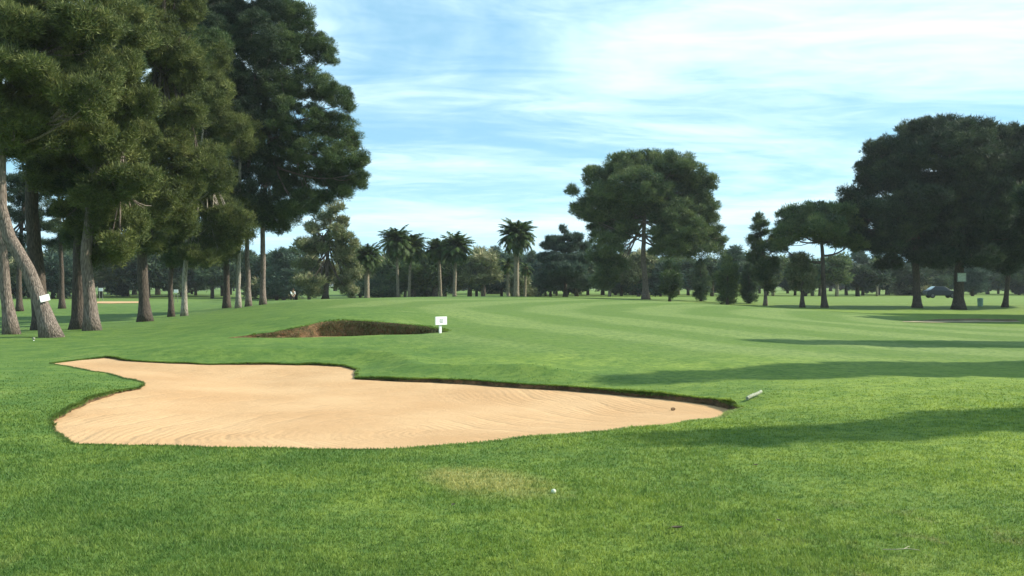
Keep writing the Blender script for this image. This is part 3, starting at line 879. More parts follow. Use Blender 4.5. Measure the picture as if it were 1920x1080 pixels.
px_tree('umbrella_pine', 'massive dark pine, left trunk of the two under the great dome', 'tree', 80, [(1720,579),(1718,520),(1715,460),(1710,380),(1712,300)], .32, .18,
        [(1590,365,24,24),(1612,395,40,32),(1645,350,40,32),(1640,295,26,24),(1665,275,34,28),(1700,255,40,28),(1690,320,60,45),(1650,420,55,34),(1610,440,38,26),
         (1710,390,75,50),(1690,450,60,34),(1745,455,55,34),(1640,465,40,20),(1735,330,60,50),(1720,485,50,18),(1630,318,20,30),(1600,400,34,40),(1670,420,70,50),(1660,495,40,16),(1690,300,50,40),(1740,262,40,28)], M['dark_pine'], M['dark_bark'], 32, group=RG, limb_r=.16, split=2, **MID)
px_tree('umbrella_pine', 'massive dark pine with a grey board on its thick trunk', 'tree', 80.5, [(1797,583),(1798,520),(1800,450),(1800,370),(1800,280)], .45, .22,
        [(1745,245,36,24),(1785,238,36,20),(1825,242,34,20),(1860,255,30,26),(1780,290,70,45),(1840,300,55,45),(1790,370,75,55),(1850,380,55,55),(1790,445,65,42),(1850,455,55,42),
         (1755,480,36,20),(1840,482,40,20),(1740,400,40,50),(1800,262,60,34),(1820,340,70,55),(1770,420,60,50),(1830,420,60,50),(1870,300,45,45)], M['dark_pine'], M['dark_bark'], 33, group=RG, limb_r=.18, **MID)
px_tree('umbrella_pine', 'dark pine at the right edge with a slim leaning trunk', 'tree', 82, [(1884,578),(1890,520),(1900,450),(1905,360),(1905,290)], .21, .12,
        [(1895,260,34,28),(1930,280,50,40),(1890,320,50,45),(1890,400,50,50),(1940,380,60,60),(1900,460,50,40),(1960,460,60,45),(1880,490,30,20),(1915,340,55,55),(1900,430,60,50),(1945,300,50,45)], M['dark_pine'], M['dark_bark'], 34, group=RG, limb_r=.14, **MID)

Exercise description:
Find how many lines include the string "tree" and report that number alone.

Written solution:
3